-- Required work --
Reproduce every entry exactly, without alteration.

-- Entries shown --
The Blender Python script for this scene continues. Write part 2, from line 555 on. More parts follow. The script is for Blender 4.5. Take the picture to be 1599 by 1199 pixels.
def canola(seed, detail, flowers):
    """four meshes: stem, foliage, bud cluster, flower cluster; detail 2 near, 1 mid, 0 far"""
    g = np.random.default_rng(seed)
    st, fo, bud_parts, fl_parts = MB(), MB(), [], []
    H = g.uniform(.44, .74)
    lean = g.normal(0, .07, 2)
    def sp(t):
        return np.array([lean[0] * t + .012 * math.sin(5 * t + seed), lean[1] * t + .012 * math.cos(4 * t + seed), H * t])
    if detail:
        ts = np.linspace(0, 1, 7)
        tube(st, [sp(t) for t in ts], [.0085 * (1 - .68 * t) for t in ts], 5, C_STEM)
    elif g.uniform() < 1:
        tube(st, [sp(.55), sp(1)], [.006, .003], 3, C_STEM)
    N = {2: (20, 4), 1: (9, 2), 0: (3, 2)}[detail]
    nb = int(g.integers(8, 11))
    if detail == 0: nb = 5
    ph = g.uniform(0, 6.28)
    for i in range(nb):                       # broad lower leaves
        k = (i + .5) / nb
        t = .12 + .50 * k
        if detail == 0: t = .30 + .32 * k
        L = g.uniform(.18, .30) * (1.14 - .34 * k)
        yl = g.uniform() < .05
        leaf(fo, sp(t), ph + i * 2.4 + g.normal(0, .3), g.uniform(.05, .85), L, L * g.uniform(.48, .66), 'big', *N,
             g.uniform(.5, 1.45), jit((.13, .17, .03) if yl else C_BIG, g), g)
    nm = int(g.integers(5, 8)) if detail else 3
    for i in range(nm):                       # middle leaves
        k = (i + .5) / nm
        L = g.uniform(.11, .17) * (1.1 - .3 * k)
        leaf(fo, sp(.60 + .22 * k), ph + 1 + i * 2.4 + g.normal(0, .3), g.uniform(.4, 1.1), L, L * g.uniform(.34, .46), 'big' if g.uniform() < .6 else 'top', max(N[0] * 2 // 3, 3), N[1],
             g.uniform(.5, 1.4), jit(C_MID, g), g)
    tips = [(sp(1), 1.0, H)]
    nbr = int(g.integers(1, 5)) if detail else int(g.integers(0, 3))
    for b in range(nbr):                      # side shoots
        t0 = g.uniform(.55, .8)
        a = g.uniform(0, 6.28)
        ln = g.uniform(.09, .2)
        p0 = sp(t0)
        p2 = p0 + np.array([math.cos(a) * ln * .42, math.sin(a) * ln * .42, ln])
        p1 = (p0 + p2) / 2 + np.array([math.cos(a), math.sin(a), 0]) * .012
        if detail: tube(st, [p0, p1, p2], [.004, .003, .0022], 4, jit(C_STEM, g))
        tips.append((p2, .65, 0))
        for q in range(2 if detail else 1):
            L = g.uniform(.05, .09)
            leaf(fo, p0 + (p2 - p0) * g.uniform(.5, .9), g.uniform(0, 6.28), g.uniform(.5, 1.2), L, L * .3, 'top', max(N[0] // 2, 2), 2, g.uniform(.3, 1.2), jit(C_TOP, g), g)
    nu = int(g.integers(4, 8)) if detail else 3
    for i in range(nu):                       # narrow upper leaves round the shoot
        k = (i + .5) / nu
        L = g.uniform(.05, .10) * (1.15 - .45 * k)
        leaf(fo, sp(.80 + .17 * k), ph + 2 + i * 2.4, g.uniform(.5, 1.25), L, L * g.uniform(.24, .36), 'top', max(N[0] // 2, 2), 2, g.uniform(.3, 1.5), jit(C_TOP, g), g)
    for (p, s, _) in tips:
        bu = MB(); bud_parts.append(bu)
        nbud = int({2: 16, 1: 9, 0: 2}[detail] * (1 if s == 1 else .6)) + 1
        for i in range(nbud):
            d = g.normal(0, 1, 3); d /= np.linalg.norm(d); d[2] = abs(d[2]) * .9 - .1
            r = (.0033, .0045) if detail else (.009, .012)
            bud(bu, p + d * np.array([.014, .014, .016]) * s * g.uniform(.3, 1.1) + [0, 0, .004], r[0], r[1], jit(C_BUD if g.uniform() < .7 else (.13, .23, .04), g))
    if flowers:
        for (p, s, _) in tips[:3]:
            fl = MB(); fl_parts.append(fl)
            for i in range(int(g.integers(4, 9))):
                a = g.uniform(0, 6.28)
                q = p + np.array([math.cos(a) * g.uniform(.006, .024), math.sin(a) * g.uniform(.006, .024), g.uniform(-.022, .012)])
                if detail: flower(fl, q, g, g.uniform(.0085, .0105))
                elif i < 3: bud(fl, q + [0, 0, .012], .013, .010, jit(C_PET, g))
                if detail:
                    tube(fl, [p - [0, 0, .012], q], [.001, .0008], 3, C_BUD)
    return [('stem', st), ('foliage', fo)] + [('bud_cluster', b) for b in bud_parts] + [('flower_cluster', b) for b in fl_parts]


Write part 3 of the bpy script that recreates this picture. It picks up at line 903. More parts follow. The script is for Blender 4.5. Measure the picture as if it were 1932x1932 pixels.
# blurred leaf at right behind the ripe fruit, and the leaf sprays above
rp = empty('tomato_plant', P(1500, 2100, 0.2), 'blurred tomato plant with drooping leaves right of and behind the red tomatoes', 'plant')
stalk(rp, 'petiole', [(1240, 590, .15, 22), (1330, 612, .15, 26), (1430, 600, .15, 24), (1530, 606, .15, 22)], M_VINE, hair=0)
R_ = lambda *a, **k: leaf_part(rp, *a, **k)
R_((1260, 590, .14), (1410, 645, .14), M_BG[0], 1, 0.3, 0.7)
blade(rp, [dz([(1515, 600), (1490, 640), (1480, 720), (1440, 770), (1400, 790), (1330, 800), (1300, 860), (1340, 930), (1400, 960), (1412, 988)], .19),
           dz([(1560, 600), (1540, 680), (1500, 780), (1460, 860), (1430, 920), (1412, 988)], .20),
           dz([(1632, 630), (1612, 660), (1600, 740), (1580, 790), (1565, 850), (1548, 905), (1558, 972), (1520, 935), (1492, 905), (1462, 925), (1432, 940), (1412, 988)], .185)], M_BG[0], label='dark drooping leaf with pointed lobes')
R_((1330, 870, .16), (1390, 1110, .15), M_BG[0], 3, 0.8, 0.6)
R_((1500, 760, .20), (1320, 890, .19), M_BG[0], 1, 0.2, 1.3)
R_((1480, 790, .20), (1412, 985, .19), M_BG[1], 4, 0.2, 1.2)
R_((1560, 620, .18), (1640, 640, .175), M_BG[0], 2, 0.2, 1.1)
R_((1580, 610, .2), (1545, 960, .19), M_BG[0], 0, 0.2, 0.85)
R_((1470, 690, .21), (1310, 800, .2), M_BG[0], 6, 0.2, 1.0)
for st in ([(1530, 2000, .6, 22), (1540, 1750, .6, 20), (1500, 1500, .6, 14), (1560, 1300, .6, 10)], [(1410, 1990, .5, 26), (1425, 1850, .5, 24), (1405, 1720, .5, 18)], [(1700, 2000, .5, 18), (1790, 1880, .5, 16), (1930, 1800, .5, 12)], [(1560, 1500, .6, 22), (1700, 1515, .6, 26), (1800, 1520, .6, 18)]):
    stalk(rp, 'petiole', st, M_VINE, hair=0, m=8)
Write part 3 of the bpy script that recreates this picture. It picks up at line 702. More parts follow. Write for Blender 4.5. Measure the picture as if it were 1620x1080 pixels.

-- Task answer --
The Blender Python script for this scene continues. Write part 2, from line 555 on. More parts follow. The script is for Blender 4.5. Take the picture to be 1599 by 1199 pixels.
def canola(seed, detail, flowers):
    """four meshes: stem, foliage, bud cluster, flower cluster; detail 2 near, 1 mid, 0 far"""
    g = np.random.default_rng(seed)
    st, fo, bud_parts, fl_parts = MB(), MB(), [], []
    H = g.uniform(.44, .74)
    lean = g.normal(0, .07, 2)
    def sp(t):
        return np.array([lean[0] * t + .012 * math.sin(5 * t + seed), lean[1] * t + .012 * math.cos(4 * t + seed), H * t])
    if detail:
        ts = np.linspace(0, 1, 7)
        tube(st, [sp(t) for t in ts], [.0085 * (1 - .68 * t) for t in ts], 5, C_STEM)
    elif g.uniform() < 1:
        tube(st, [sp(.55), sp(1)], [.006, .003], 3, C_STEM)
    N = {2: (20, 4), 1: (9, 2), 0: (3, 2)}[detail]
    nb = int(g.integers(8, 11))
    if detail == 0: nb = 5
    ph = g.uniform(0, 6.28)
    for i in range(nb):                       # broad lower leaves
        k = (i + .5) / nb
        t = .12 + .50 * k
        if detail == 0: t = .30 + .32 * k
        L = g.uniform(.18, .30) * (1.14 - .34 * k)
        yl = g.uniform() < .05
        leaf(fo, sp(t), ph + i * 2.4 + g.normal(0, .3), g.uniform(.05, .85), L, L * g.uniform(.48, .66), 'big', *N,
             g.uniform(.5, 1.45), jit((.13, .17, .03) if yl else C_BIG, g), g)
    nm = int(g.integers(5, 8)) if detail else 3
    for i in range(nm):                       # middle leaves
        k = (i + .5) / nm
        L = g.uniform(.11, .17) * (1.1 - .3 * k)
        leaf(fo, sp(.60 + .22 * k), ph + 1 + i * 2.4 + g.normal(0, .3), g.uniform(.4, 1.1), L, L * g.uniform(.34, .46), 'big' if g.uniform() < .6 else 'top', max(N[0] * 2 // 3, 3), N[1],
             g.uniform(.5, 1.4), jit(C_MID, g), g)
    tips = [(sp(1), 1.0, H)]
    nbr = int(g.integers(1, 5)) if detail else int(g.integers(0, 3))
    for b in range(nbr):                      # side shoots
        t0 = g.uniform(.55, .8)
        a = g.uniform(0, 6.28)
        ln = g.uniform(.09, .2)
        p0 = sp(t0)
        p2 = p0 + np.array([math.cos(a) * ln * .42, math.sin(a) * ln * .42, ln])
        p1 = (p0 + p2) / 2 + np.array([math.cos(a), math.sin(a), 0]) * .012
        if detail: tube(st, [p0, p1, p2], [.004, .003, .0022], 4, jit(C_STEM, g))
        tips.append((p2, .65, 0))
        for q in range(2 if detail else 1):
            L = g.uniform(.05, .09)
            leaf(fo, p0 + (p2 - p0) * g.uniform(.5, .9), g.uniform(0, 6.28), g.uniform(.5, 1.2), L, L * .3, 'top', max(N[0] // 2, 2), 2, g.uniform(.3, 1.2), jit(C_TOP, g), g)
    nu = int(g.integers(4, 8)) if detail else 3
    for i in range(nu):                       # narrow upper leaves round the shoot
        k = (i + .5) / nu
        L = g.uniform(.05, .10) * (1.15 - .45 * k)
        leaf(fo, sp(.80 + .17 * k), ph + 2 + i * 2.4, g.uniform(.5, 1.25), L, L * g.uniform(.24, .36), 'top', max(N[0] // 2, 2), 2, g.uniform(.3, 1.5), jit(C_TOP, g), g)
    for (p, s, _) in tips:
        bu = MB(); bud_parts.append(bu)
        nbud = int({2: 16, 1: 9, 0: 2}[detail] * (1 if s == 1 else .6)) + 1
        for i in range(nbud):
            d = g.normal(0, 1, 3); d /= np.linalg.norm(d); d[2] = abs(d[2]) * .9 - .1
            r = (.0033, .0045) if detail else (.009, .012)
            bud(bu, p + d * np.array([.014, .014, .016]) * s * g.uniform(.3, 1.1) + [0, 0, .004], r[0], r[1], jit(C_BUD if g.uniform() < .7 else (.13, .23, .04), g))
    if flowers:
        for (p, s, _) in tips[:3]:
            fl = MB(); fl_parts.append(fl)
            for i in range(int(g.integers(4, 9))):
                a = g.uniform(0, 6.28)
                q = p + np.array([math.cos(a) * g.uniform(.006, .024), math.sin(a) * g.uniform(.006, .024), g.uniform(-.022, .012)])
                if detail: flower(fl, q, g, g.uniform(.0085, .0105))
                elif i < 3: bud(fl, q + [0, 0, .012], .013, .010, jit(C_PET, g))
                if detail:
                    tube(fl, [p - [0, 0, .012], q], [.001, .0008], 3, C_BUD)
    return [('stem', st), ('foliage', fo)] + [('bud_cluster', b) for b in bud_parts] + [('flower_cluster', b) for b in fl_parts]


Write part 3 of the bpy script that recreates this picture. It picks up at line 903. More parts follow. The script is for Blender 4.5. Measure the picture as if it were 1932x1932 pixels.
# blurred leaf at right behind the ripe fruit, and the leaf sprays above
rp = empty('tomato_plant', P(1500, 2100, 0.2), 'blurred tomato plant with drooping leaves right of and behind the red tomatoes', 'plant')
stalk(rp, 'petiole', [(1240, 590, .15, 22), (1330, 612, .15, 26), (1430, 600, .15, 24), (1530, 606, .15, 22)], M_VINE, hair=0)
R_ = lambda *a, **k: leaf_part(rp, *a, **k)
R_((1260, 590, .14), (1410, 645, .14), M_BG[0], 1, 0.3, 0.7)
blade(rp, [dz([(1515, 600), (1490, 640), (1480, 720), (1440, 770), (1400, 790), (1330, 800), (1300, 860), (1340, 930), (1400, 960), (1412, 988)], .19),
           dz([(1560, 600), (1540, 680), (1500, 780), (1460, 860), (1430, 920), (1412, 988)], .20),
           dz([(1632, 630), (1612, 660), (1600, 740), (1580, 790), (1565, 850), (1548, 905), (1558, 972), (1520, 935), (1492, 905), (1462, 925), (1432, 940), (1412, 988)], .185)], M_BG[0], label='dark drooping leaf with pointed lobes')
R_((1330, 870, .16), (1390, 1110, .15), M_BG[0], 3, 0.8, 0.6)
R_((1500, 760, .20), (1320, 890, .19), M_BG[0], 1, 0.2, 1.3)
R_((1480, 790, .20), (1412, 985, .19), M_BG[1], 4, 0.2, 1.2)
R_((1560, 620, .18), (1640, 640, .175), M_BG[0], 2, 0.2, 1.1)
R_((1580, 610, .2), (1545, 960, .19), M_BG[0], 0, 0.2, 0.85)
R_((1470, 690, .21), (1310, 800, .2), M_BG[0], 6, 0.2, 1.0)
for st in ([(1530, 2000, .6, 22), (1540, 1750, .6, 20), (1500, 1500, .6, 14), (1560, 1300, .6, 10)], [(1410, 1990, .5, 26), (1425, 1850, .5, 24), (1405, 1720, .5, 18)], [(1700, 2000, .5, 18), (1790, 1880, .5, 16), (1930, 1800, .5, 12)], [(1560, 1500, .6, 22), (1700, 1515, .6, 26), (1800, 1520, .6, 18)]):
    stalk(rp, 'petiole', st, M_VINE, hair=0, m=8)
Write part 3 of the bpy script that recreates this picture. It picks up at line 702. More parts follow. Write for Blender 4.5. Measure the picture as if it were 1620x1080 pixels.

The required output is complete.